I recently posted another update on the progress on my project, but had a few other thoughts and comments to share.
This entire project has really given me a new perspective on learning about the war. Maybe I've briefly mentioned this idea in a previous post over the past year, but here it is again, in more detail than anything I've written about it before.
Most of the Civil War learning I have done in my life has been by reading books. I also have read magazine articles, newspaper articles, and various online stories, and have watched videos and other similar content and have visited a couple of battlefields and been on tours of those places. I suspect this is pretty standard for most students of topics like this.
In the last couple of years, my reading of books has greatly decreased, for multiple reasons (or excuses) but starting this book project has led me to a different way of learning. Reading so many military records of individual soldiers - mostly on Fold 3, but some on ancestry. com or even civiliwardata.com - has helped me see the story of the war differently - not from the view of generals and leaders or of famous battles of thousands of soldiers, but from the individual stories of so many men. It is true that such stories do populate many Civil War books - mentions of soldiers wounded, captured or perhaps court-martialed - but finding the stories in the files and then researching them for more details just has a completely different feel to it for me. Maybe it is because this is still somewhat new, but I feel like I'm learning more just how the war played out. No, I don't have a better understanding of any individual battle (though, for instance, I had never heard of the First Battle of Murfreesboro before finding a Union soldier captured during it) , but maybe I know more about what the human cost was besides mere numbers and figures.
Also, I think that trying to add some genealogical/demographic information to the military information has added to this feeling I'm trying to describe. I realize my research may not change the interpretation of any battle or famous warrior, but I do feel it can add to the history of Campbell County and perhaps bring more information about at least some of the men who fought during this bloody war that still fascinates so many people 160 years later. It adds a human touch to these (mostly) faceless names - they were born, died, and usually had wives, children, siblings, etc. Of course I knew that intellectually, but finding this information in various records lets it hit more differently than just reading it in somebody else's work.
Perhaps someone not necessarily interested in the details of battles might find some of the genealogy information and stories from civilian lives to be interesting. One soldier I found became a local policeman after the war and then was the first officer from Newport to be killed in the line of duty. He survived years of war, but not his civilian job. I have found a future mayor and some long-time local doctors who fought in the war and other similar stores about civilian lives. I've found several stories similarly interesting and hope to uncover more.

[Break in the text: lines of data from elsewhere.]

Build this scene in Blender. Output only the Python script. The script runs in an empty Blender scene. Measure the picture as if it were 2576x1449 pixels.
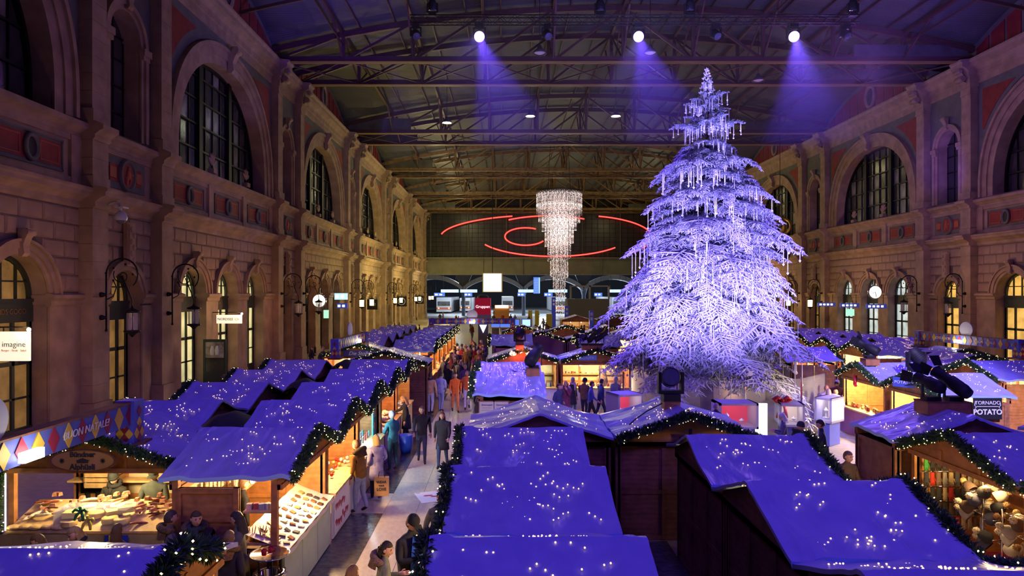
import bpy, bmesh, math, random
from mathutils import Vector, Matrix, Euler
import numpy as np
R = random.Random(7)
PI = math.pi
SC = bpy.context.scene
COL = SC.collection
# ------------------------------------------------------------------ camera
H = 5.3                      # eye height above the hall floor
FPX = 1700.0                 # focal length in pixels of the 2576 px frame
cam = bpy.data.cameras.new('camera'); camo = bpy.data.objects.new('camera', cam); COL.objects.link(camo)
cam.sensor_width = 36.0; cam.lens = FPX / 2576 * 36.0
cam.shift_x = 23.0 / 2576; cam.shift_y = 10.5 / 2576
camo.location = (0, 0, H); camo.rotation_euler = (PI / 2, 0, 0)
cam.clip_start = 0.1; cam.clip_end = 600
SC.camera = camo
# ------------------------------------------------------------------ world, exposure
w = bpy.data.worlds.new('world'); SC.world = w; w.use_nodes = True
w.node_tree.nodes['Background'].inputs[0].default_value = (0.010, 0.012, 0.03, 1)
w.node_tree.nodes['Background'].inputs[1].default_value = 0.5
SC.view_settings.view_transform = 'Standard'; SC.view_settings.look = 'None'
SC.view_settings.gamma = 1.0; SC.view_settings.exposure = 0.0; SC.view_settings.use_curve_mapping = False
cy = SC.cycles
cy.max_bounces = 4; cy.diffuse_bounces = 2; cy.glossy_bounces = 2; cy.transmission_bounces = 4
cy.transparent_max_bounces = 6; cy.volume_bounces = 0
cy.sample_clamp_indirect = 4.0; cy.caustics_reflective = False; cy.caustics_refractive = False
cy.use_adaptive_sampling = True; cy.adaptive_threshold = 0.12; cy.adaptive_min_samples = 20
cy.use_denoising = True; cy.use_light_tree = True
cy.blur_glossy = 1.0

def light(name, kind, loc, energy, color, size=0.3, target=None, spot=60, blend=0.5, shape=None, sy=None):
    l = bpy.data.lights.new(name, kind); l.energy = energy; l.color = color
    if kind == 'AREA':
        l.size = size
        if shape: l.shape = shape; l.size_y = sy or size
    elif kind in ('POINT', 'SPOT'):
        l.shadow_soft_size = size
    if kind == 'SPOT': l.spot_size = math.radians(spot); l.spot_blend = blend
    o = bpy.data.objects.new(name, l); COL.objects.link(o); o.location = loc
    if target is not None:
        o.rotation_euler = (Vector(target) - Vector(loc)).to_track_quat('-Z', 'Y').to_euler()
    return o

# hall dimensions
XL, XR = 16.35, 33.5          # wall planes, left and right of the camera line
XC = (XR - XL) / 2
PB = 21.6                      # bay pitch
PAIRS = [29.2 + PB * k for k in range(-1, 6)]
BAYC = [PAIRS[k] + PB / 2 for k in range(6)]      # bay centres 18.4, 40, 61.6, 83.2, 104.8, 126.4
END = 141.0
TREE = Vector((8.75, 29.0, 0))
BLUE = (0.165, 0.075, 1.0); VIOLET = (0.32, 0.16, 1.0); WARM = (1.0, 0.62, 0.26); HALLW = (1.0, 0.93, 0.62)
# moving heads on the lighting truss: three lit ones aimed at the tree
TR_Y, TR_Z = 36.5, 20.0
LITHEADS = [(-1.27, TR_Y, 19.3), (7.3, TR_Y, 19.35), (15.67, TR_Y, 19.4)]
HEADC = [Vector((p[0], TR_Y, 19.75 - .55 * 1.15)) for p in LITHEADS]      # centres of the lamp heads
HEADAIM = [Vector((p[0] * .6 + 1, 0, 3)) for p in LITHEADS]
for i, c in enumerate(HEADC):
    src = c + (HEADAIM[i] - c).normalized() * .42
    tgt = [(3.5, 26.5, 2), (8.7, 25.5, 3), (13.0, 26.0, 2)][i]
    light('head_light', 'SPOT', src, 17000, (0.13, 0.055, 1.0), 0.12, tgt, 36, 0.5)
    light('head_spill', 'SPOT', src, [1200, 4500, 6000][i], (0.22, 0.13, 1.0), 0.12, [(-3, 20, 0), (1.2, 22.5, 0), (13.0, 20.0, 0)][i], [70, 36, 38][i], 0.8)
# stage lamps on stall roofs in front of the tree
for p, e, t, sp in (((1.2, 20.5, 3.6), 8200, (8.7, 29, 9), 68), ((5.0, 15.6, 3.7), 9000, (8.7, 29, 9.5), 64), ((14.6, 21.0, 4.2), 8000, (8.9, 29, 9), 68), ((9.6, 15.8, 3.9), 6000, (8.9, 29, 9), 64)):
    light('tree_front_light', 'SPOT', p, e * 1.5, (0.31, 0.24, 1.0), 0.2, t, sp, 0.7)
# rig of blue wash lights above the near stalls (above the camera) and along the hall
for x, y, e in ((-6, 1.0, 2100), (3, 1.0, 3200), (12, 3.0, 2700)):
    light('blue_wash', 'SPOT', (x, y, 15.5), e, BLUE, 0.6, (x * 0.9, y + 13, 0), 92, 0.8)
for x, y, e in ((-7, 17.0, 1700), (3, 20.0, 1700), (15, 19.0, 3000), (20, 38.0, 2300), (-6, 36, 1500), (4, 42, 2200)):
    light('blue_wash', 'SPOT', (x, y, 17.5), e, BLUE, 0.6, (x, y + 4, 0), 95, 0.9)
light('front_wash', 'SPOT', (10, 2.0, 15.5), 52000, (0.48, 0.40, 1.0), 0.5, (14.0, 21.3, 2.4), 19, 0.7)  # unseen spots added to brighten the pale stall roofs
light('front_wash', 'SPOT', (4, 2.0, 15.5), 15000, (0.42, 0.34, 1.0), 0.5, (.5, 23, 2.4), 16, 0.7)
# purple bounce on upper walls and roof, imitated by added points without fixtures
for p, e, c in (((-3, 40, 18.2), 80, (0.50, 0.18, 1.0)), ((20, 38, 17.2), 1300, (0.40, 0.16, 1.0)), ((-7, 22, 14), 100, (0.62, 0.24, 1.0)), ((24, 50, 15), 430, (0.5, 0.2, 1.0))):
    light('purple_spill', 'POINT', p, e, c, 0.5)
light('roof_blue', 'SPOT', (-6, 33, 13), 8000, BLUE, 0.4, (-11, 46, 24), 40, 0.9)
light('roof_blue', 'SPOT', (24, 31, 13), 8000, BLUE, 0.4, (27.5, 47, 24), 40, 0.9)
light('niche_blue', 'SPOT', (26, 46, 10), 2200, BLUE, 0.2, (33.5, 51, 15), 34, 0.8)
# pendant hall lamps (three lit ones are in view, the far bays have more)
PEND = [(-5.1, 61.6, 20.8), (2.5, 61.6, 21.4), (10.3, 61.6, 21.4)]
for p in PEND:
    light('pendant_light', 'POINT', (p[0], p[1], p[2] - 0.35), 140, (0.95, 1.0, 0.70), 0.25)
for yb, e in ((83.2, 330), (104.8, 420), (126.4, 420)):
    for x in (-8, 8.5, 23):
        light('far_pendant_light', 'POINT', (x, yb, 20.4), e * (1.5 if x < 0 else .7), (1.0, 0.86, 0.42), 0.4)
# low warm fill points added along the arcades, no fixtures there
for y, e in ((66, 500), (82, 1850), (104, 1850), (126, 1700)):
    light('wall_washer', 'POINT', (-XL + 5.5, y, 7.0), e, (1.0, 0.77, 0.22), 0.3)
for y, e in ((22, 140), (38, 170), (46, 110), (57, 140)):
    light('wall_washer', 'POINT', (-XL + 3.4, y, 4.4), e, (1.0, 0.46, 0.16), 0.4)
for y, e in ((46, 230), (62, 360), (84, 800)):
    light('wall_washer', 'POINT', (XR - 5.0, y, 6.0), e, (1.0, 0.52, 0.22), 0.4)
# track hall beyond the gate
for x, y, e in ((-10, 158, 9000), (10, 158, 9500), (28, 158, 8000), (0, 190, 10000), (20, 190, 10000)):
    light('platform_light', 'POINT', (x, y, 8.0), e, (0.72, 0.85, 1.0), 0.6)

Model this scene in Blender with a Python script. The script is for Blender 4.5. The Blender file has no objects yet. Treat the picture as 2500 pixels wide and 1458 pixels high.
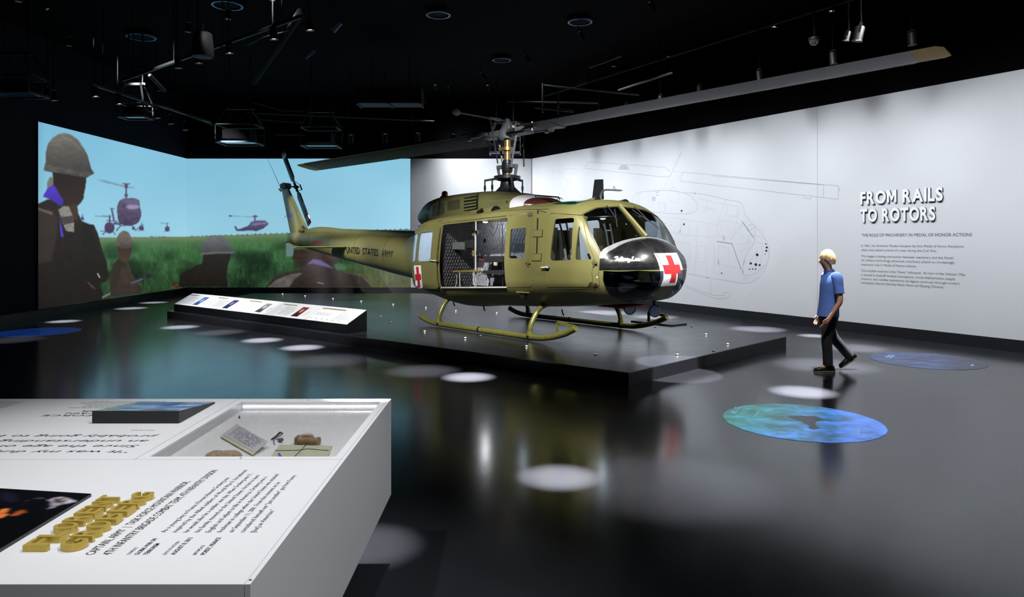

One of my latest lessons was when I found a card in a soldier's file. It was dated for after the war, but concerned the solder's mustering out, which a CMSR had mentioned had not officially occurred. I was trying to figure out when this young soldier had finally left the army, when I found the other document, which mentioned him mustering out "by way of favor."
I wondered if the military had done a "favor" to him by letting be listed as officially mustered out, perhaps because he had enlisted at just 14 years of age. I asked about this on a Facebook group and a long and interesting discussion basically confirmed this was probably the case, though the discussion also mentioned that an old meaning of "favor" was "letter."
Another post-war document in the file officially noted his discharge and the date, and could reasonably be called a "letter," so I do believe the military did not officially discharge him in 1865 after his term expired - or at least did not leave paperwork proving so - and some postwar project, perhaps at the soldier's request, found this error and the "by way of favor" remark and the "letter" in the file basically closed his case and approved his honorable discharge.
In all the files I had reviewed - probably a few hundred by now - I had never seen anything like this, but it was a fascinating find and led to an enjoyable conversation. It also showed me that not everything went as it was supposed to and that even strict military procedure and bureaucracy made and perhaps even corrected mistakes. It was just a new and weird situation to find that phrasing - "by way of favor" - on a form, something I never could have expected to find (though one of the posters in the discussion said he had seen it before. This is not the type of situation most Civil War books discuss or even mention.
I also found a soldier whose two service cards showed him joining two separate regiments on the same day, with a comment about having transferred to one, but a helpful soul confirmed that this soldier had just transferred from one unit to the other without mustering out of the service, so the date he joined the army remained the same. If he had left the service, then rejoined the second regiment, the second form would have included a new date. Perhaps I should have realized that on my own, but now I know.
Anyway, sorry this is not the most organized or formal post, but I wanted to share those thoughts.